In an interview with Them, the show's first Asian cast member said he was vocal that he might not be the best fit. Outside of current "SNL" cast member James Austin Johnson and his uncanny Donald Trump impersonation, the series has largely used stunt casting to cover the election. In sketches, he faces off against show alums Maya Rudolph, Dana Carvey, and Andy Samberg as Kamala Harris, Joe Biden, and Doug Emhoff.
“Up until the show, I tapped ["SNL" creator Lorne Michaels] on the shoulder and I was in the full beard and the full geish and I was like, ‘You can do a buyback if you want,’” the comic joked.
Yang said his biggest hurdle in embodying the Ohio senator was finding a personality in Vance, whose core belief system shifts with the tides. Cracking Vance for Yang involved watching the screen adaptation of his book, “Hillbilly Elegy.” In that memoir, Vance recalls a time he briefly considered whether he might be gay. His grandmother quickly shut down that line of questioning.

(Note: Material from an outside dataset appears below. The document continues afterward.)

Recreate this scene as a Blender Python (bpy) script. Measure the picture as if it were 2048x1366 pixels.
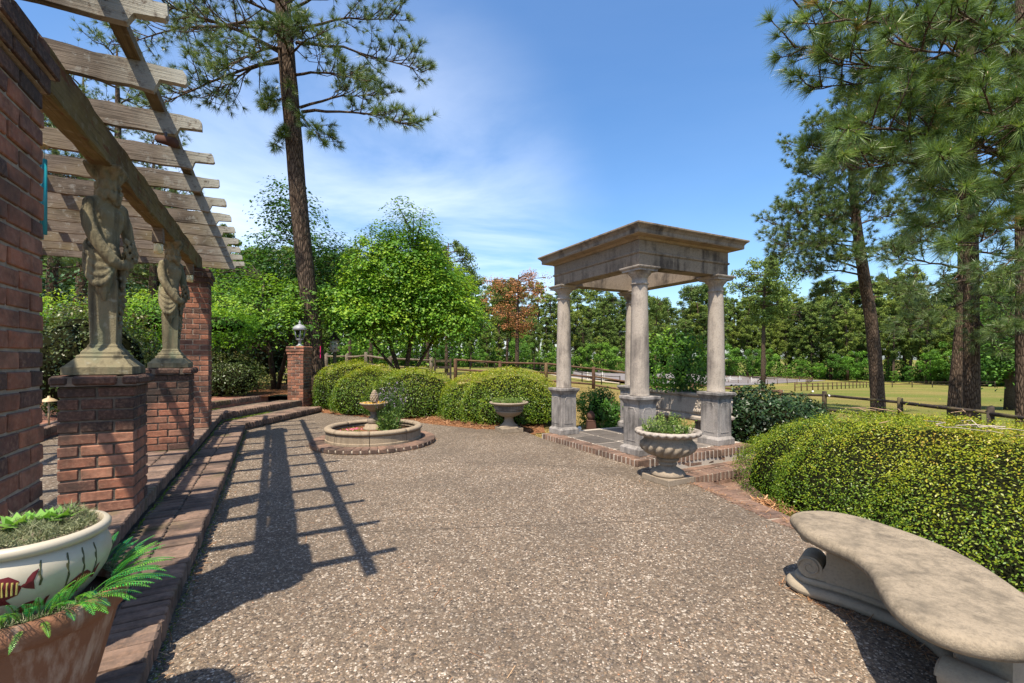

“I was just like, Oh, this guy doesn’t have a personality because he’s never had the spine to claim it,” Yang said.
Elsewhere in the interview, the “Las Culturistas” podcast host lauded the long-running sketch show for making space for his brand of queer comedy.
“Queer media has been stuck in this niche purgatory for so long,” he said. “[SNL] puts queer content on a horizontal plane with other things.”